Das bringt uns zu einem ökonomisch entscheidenden Punkt. Es geht dabei um vorausschauendes Handeln. Joseph Schumpeter hat dazu in seiner "Theorie der wirtschaftlichen Entwicklung“ das Bild des Kindes als Konsumenten vorgestellt. Es kauft ohne Ende, aber nur für den Augenblick: Zuckerwerk, Spielsachen und anderen Tand - an Brot oder Milch für den kommenden Tag denkt es nicht. Zukünftige Bedürfnisse sind ihm unbekannt. Es fehlt ihm, wie Schumpeter es formuliert "der wirtschaftliche Gesichtskreis“ weshalb "wirtschaftliche Aufgaben unlösbar werden“.

Die unlösbare Aufgabe

Das ist zu unserem Leidwesen genau das, was die Euro-Länder derzeit mit Athen tun. Es beginnt schon bei der Schuldentilgung. Beinahe jeder Hilfs-Euro für Griechenland geht an die Eigner griechischer Staatsanleihen. Allein: Es ist kein Unternehmen oder Staat sanierbar, wenn ausschließlich Gläubigerinteressen befriedigt werden, das Unternehmen aber in kranken Strukturen verharrt. Jene 53 Prozent, welche die Privatgläubiger zum Verzicht angeboten haben werden zudem nicht ausreichen um den Staat wieder zu Atem kommen zu lassen.

Es gibt auch keinen funktionierenden Plan, wichtige Teile des Staatsapparates neu aufzubauen, um die Steuereinnahmen wieder dem Gemeinwesen und dem Volk zuzuführen statt schwarzen Kassen und Betrügern. Nach wie vor vermehren sich auch Milliarden Euro griechischer Steuerhinterzieher auf Schweizer Banken, ohne dass jemand auf die Idee käme, dieses Geld, das dem Staat Griechenland gehört zurückzuführen.
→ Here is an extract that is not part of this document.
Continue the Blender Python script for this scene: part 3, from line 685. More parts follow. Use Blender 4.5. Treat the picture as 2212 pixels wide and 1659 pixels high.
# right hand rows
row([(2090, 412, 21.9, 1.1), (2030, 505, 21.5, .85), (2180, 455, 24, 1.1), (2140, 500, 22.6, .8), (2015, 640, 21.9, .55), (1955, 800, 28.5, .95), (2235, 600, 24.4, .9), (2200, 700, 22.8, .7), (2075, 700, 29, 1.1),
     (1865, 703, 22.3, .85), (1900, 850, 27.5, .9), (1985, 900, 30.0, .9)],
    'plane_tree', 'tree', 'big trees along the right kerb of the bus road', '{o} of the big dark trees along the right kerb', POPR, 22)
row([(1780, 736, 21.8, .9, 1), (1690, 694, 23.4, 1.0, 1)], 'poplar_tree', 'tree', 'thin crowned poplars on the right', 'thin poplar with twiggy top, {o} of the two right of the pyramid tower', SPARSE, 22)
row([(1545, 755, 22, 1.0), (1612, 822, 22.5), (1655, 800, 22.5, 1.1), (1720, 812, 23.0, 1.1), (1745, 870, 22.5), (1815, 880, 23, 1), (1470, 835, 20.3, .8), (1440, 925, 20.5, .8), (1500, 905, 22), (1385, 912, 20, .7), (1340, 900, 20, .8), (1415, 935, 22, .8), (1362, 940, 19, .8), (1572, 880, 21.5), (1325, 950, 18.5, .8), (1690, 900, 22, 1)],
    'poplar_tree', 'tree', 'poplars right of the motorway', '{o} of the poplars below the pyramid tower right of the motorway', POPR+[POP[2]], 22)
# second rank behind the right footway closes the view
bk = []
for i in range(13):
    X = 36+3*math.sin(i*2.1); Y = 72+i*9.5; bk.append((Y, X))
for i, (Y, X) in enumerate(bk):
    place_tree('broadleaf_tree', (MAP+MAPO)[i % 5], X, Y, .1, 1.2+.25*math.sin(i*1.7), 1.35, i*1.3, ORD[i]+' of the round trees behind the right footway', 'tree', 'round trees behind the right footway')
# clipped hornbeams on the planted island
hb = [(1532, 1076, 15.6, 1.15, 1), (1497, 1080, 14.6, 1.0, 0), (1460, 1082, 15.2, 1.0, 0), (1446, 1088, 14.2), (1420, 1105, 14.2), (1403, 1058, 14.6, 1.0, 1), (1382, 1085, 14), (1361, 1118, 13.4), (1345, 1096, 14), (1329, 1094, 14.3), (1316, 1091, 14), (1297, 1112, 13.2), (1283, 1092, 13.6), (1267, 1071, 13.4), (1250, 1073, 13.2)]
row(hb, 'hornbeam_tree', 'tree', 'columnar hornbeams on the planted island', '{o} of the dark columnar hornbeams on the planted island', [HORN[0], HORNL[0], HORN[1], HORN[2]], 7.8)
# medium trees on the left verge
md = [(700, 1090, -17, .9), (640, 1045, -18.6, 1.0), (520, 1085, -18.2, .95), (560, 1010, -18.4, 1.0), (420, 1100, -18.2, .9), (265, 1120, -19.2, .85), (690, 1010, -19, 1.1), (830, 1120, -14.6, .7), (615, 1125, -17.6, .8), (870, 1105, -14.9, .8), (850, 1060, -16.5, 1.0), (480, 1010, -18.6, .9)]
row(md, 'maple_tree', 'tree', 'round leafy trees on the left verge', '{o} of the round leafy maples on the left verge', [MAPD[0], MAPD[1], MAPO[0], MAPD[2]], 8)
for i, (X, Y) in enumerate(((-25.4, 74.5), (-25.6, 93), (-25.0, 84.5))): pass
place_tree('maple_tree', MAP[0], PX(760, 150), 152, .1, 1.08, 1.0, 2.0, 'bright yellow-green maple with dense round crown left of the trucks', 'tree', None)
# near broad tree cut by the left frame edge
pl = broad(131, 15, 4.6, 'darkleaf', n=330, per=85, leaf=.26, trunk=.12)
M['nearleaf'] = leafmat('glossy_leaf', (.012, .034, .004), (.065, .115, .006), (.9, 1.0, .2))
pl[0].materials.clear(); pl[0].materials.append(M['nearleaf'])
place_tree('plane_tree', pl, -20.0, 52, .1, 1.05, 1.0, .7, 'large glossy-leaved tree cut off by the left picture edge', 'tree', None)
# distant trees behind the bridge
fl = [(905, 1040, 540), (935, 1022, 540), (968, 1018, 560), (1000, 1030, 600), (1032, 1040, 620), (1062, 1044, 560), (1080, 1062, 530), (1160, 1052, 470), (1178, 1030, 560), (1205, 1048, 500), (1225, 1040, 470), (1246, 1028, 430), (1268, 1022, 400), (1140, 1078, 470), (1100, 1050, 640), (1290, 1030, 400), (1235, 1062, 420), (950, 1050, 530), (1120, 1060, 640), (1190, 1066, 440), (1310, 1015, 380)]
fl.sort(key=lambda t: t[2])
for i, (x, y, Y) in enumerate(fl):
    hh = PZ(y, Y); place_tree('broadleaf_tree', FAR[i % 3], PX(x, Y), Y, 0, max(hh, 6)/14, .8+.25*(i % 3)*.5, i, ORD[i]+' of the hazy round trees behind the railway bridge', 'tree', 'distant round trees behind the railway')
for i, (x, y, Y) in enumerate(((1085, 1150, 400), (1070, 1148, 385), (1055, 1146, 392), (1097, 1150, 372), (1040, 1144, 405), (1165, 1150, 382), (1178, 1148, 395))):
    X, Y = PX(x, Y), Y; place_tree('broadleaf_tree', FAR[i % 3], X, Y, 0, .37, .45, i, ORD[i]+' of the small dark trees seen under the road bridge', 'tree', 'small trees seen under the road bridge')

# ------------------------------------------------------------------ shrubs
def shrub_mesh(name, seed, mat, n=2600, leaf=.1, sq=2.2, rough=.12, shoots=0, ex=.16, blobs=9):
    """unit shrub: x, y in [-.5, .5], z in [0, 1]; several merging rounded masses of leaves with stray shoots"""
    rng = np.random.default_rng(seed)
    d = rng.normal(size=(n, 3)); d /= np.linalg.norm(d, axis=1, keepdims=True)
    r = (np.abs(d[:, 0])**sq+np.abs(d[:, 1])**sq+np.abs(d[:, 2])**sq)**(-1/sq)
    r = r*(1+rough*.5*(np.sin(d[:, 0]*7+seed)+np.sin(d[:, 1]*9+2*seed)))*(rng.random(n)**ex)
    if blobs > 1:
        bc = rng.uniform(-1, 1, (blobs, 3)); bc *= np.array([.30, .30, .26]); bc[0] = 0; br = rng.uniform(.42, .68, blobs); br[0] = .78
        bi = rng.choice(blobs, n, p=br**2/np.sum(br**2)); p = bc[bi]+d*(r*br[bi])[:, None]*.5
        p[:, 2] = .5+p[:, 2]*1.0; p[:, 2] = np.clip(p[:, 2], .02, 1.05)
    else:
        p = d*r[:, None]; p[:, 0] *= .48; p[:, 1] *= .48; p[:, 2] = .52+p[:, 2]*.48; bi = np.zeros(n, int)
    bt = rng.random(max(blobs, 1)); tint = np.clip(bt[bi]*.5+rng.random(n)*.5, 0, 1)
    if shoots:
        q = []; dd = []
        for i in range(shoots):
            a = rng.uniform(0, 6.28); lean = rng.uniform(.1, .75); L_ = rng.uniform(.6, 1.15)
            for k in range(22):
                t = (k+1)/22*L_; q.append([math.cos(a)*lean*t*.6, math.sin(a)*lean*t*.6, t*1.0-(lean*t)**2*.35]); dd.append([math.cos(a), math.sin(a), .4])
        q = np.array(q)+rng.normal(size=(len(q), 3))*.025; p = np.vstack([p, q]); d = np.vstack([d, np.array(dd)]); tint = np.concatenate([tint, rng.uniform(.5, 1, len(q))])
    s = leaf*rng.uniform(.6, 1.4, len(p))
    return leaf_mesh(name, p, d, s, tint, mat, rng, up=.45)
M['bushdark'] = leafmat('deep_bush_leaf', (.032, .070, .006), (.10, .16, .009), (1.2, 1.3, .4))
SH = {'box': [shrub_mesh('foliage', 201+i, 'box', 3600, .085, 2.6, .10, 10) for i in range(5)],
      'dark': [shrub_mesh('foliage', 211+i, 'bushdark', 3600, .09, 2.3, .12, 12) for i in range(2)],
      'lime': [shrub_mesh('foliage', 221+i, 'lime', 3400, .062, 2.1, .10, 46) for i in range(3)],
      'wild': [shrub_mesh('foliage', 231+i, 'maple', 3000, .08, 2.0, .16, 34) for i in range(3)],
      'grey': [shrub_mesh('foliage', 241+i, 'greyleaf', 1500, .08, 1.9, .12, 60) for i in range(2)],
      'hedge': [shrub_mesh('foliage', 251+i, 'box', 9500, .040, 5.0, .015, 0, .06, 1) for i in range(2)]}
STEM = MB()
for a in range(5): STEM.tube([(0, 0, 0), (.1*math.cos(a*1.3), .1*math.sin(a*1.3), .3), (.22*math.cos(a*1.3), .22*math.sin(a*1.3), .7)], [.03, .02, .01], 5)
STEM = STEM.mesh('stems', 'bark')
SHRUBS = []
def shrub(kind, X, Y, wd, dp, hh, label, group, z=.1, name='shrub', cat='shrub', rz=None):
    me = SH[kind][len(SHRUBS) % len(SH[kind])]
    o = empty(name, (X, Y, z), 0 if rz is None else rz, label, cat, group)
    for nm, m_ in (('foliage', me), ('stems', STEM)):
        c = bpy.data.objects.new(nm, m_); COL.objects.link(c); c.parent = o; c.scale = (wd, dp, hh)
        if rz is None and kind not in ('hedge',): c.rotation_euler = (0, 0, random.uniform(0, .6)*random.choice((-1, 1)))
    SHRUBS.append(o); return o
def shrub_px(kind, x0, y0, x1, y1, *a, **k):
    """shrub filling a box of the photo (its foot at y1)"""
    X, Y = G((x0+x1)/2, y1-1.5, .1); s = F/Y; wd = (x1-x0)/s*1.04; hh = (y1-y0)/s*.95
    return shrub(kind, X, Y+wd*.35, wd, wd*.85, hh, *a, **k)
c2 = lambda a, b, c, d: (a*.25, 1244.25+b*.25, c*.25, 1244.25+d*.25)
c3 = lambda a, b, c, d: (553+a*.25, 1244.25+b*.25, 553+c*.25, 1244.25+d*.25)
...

Als Draufgabe gibt es für die griechische Realwirtschaft statt notwendiger hundert Milliarden bloß zwei von der Europäischen Investitionsbank. Angesichts der Rezession ist das wohl als zynische Grabbeigabe gedacht.

Das Problem unserer finanziellen Probleme ist, dass sie mit falsch verwendetem Geld verdrängt statt gelöst werden. Mit Schumpeter gesagt: Europas ökonomischer Gesichtskreis bleibt klein - eine Kinderwirtschaft mit Kinderpolitik. Fasching irgendwie.